▸ **TO DO**: From the entries below, copy every line that holds the word "this".

▸ **TASK INPUT**:
────────────────────

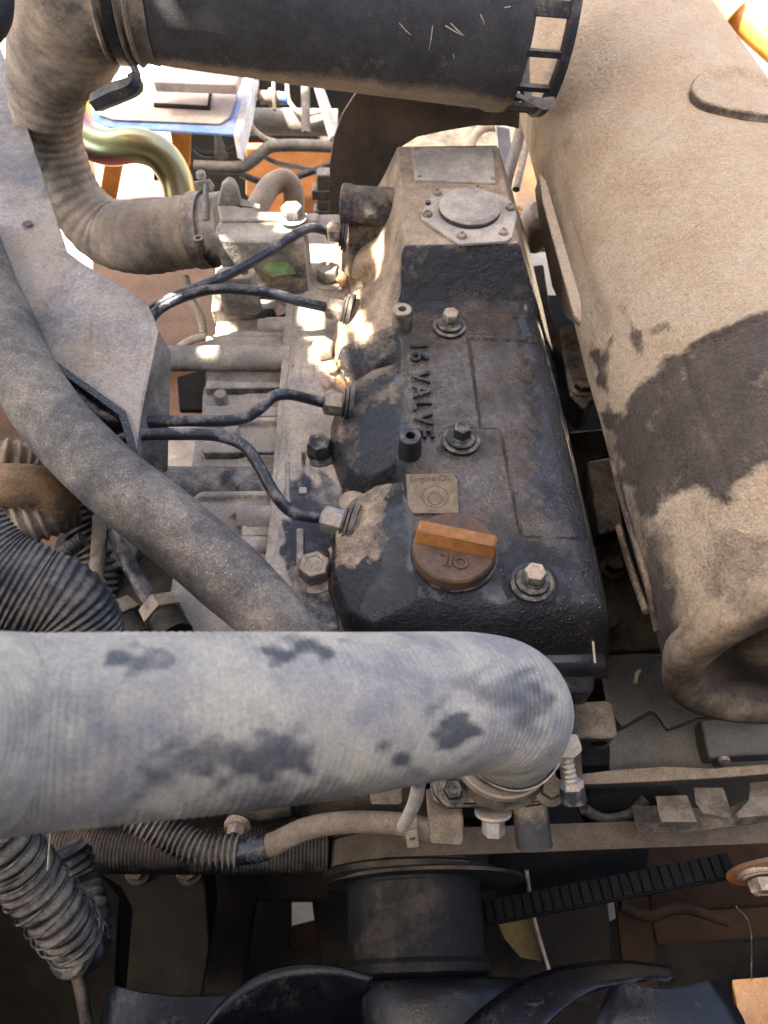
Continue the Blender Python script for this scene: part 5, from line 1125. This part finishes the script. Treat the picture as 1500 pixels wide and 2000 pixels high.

────────────────────

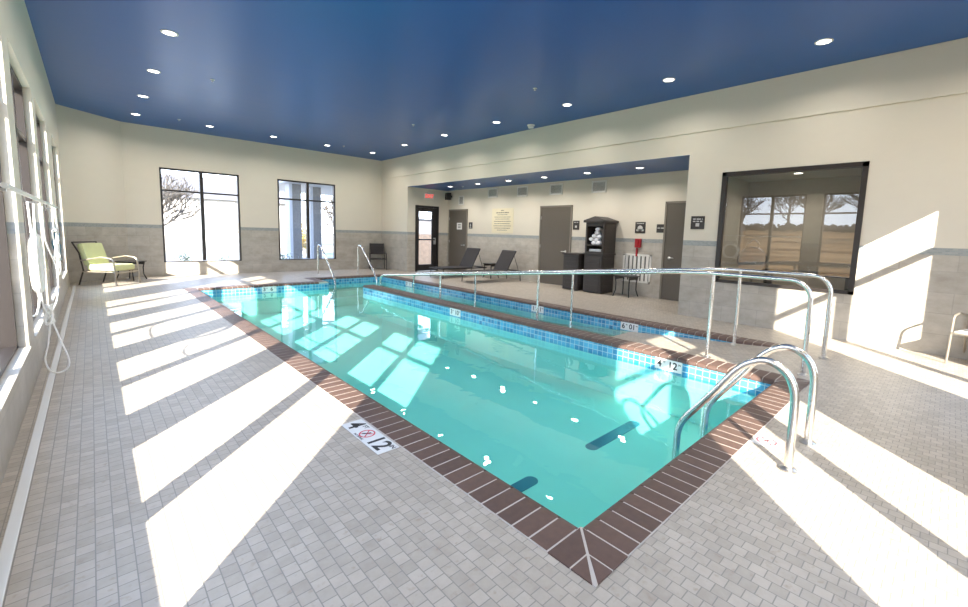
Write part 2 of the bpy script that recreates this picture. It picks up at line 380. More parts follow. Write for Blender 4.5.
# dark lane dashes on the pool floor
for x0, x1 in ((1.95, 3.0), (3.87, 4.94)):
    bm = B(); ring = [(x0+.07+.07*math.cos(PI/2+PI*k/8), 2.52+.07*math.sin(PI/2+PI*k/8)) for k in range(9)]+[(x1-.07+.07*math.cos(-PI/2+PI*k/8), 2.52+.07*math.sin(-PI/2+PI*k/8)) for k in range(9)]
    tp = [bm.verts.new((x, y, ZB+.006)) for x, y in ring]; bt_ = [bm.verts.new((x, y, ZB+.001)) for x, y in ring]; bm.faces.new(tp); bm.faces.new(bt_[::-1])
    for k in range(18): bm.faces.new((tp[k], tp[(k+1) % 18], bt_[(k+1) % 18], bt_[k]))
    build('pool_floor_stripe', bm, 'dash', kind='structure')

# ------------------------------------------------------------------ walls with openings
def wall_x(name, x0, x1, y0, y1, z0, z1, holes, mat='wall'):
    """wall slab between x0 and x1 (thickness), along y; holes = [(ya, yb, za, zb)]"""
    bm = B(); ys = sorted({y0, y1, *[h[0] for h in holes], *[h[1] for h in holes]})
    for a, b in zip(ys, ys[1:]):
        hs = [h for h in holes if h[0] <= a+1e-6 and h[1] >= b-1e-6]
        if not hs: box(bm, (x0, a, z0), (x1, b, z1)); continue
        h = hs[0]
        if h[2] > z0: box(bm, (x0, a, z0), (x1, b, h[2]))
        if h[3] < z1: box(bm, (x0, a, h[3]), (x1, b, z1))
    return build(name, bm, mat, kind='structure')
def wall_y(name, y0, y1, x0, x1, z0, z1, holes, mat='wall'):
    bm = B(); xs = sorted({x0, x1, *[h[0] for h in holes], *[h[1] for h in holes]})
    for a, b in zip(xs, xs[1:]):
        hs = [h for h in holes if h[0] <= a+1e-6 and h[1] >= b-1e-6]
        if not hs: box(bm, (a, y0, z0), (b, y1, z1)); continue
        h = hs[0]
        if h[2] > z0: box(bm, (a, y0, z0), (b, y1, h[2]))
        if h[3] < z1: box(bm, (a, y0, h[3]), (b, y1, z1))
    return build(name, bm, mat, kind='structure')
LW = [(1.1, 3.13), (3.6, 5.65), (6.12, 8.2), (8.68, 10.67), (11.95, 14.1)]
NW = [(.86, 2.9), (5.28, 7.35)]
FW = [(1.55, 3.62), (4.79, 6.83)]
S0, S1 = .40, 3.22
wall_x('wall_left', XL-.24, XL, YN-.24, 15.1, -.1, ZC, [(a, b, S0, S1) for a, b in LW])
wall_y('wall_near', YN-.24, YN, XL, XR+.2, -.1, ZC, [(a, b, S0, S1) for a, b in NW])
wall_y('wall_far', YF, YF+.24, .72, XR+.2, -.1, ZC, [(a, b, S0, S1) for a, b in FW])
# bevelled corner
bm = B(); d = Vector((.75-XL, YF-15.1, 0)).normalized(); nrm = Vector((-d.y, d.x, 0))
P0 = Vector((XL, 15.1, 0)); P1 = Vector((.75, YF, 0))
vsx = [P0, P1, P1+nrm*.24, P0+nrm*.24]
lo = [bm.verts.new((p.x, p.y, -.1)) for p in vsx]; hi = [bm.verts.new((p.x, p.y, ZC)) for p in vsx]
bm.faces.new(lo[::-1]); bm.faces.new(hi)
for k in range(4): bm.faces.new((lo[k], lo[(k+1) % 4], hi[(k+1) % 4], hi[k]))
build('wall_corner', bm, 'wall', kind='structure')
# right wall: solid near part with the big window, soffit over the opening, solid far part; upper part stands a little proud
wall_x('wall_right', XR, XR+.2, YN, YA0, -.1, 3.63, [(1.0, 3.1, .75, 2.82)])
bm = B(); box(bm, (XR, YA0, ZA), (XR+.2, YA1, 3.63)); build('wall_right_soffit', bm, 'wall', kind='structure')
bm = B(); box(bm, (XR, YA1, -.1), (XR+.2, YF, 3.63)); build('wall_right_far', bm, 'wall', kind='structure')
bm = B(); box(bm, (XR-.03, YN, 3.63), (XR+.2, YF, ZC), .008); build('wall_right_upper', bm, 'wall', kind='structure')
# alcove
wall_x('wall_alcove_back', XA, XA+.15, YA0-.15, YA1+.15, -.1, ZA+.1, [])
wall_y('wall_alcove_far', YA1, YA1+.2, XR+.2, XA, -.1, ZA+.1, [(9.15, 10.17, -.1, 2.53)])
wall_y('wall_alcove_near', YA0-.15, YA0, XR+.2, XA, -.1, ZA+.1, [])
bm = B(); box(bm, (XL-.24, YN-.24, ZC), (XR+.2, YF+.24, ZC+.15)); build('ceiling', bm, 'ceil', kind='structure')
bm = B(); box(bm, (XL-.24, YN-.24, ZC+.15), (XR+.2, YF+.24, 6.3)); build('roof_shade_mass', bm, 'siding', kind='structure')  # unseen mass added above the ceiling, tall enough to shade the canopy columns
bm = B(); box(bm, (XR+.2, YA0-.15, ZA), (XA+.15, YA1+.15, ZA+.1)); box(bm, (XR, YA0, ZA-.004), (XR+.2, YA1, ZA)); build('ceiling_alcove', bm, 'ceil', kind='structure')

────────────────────

▸ **RESPONSE**:
Continue the Blender Python script for this scene: part 5, from line 1125. This part finishes the script. Treat the picture as 1500 pixels wide and 2000 pixels high.
Write part 2 of the bpy script that recreates this picture. It picks up at line 380. More parts follow. Write for Blender 4.5.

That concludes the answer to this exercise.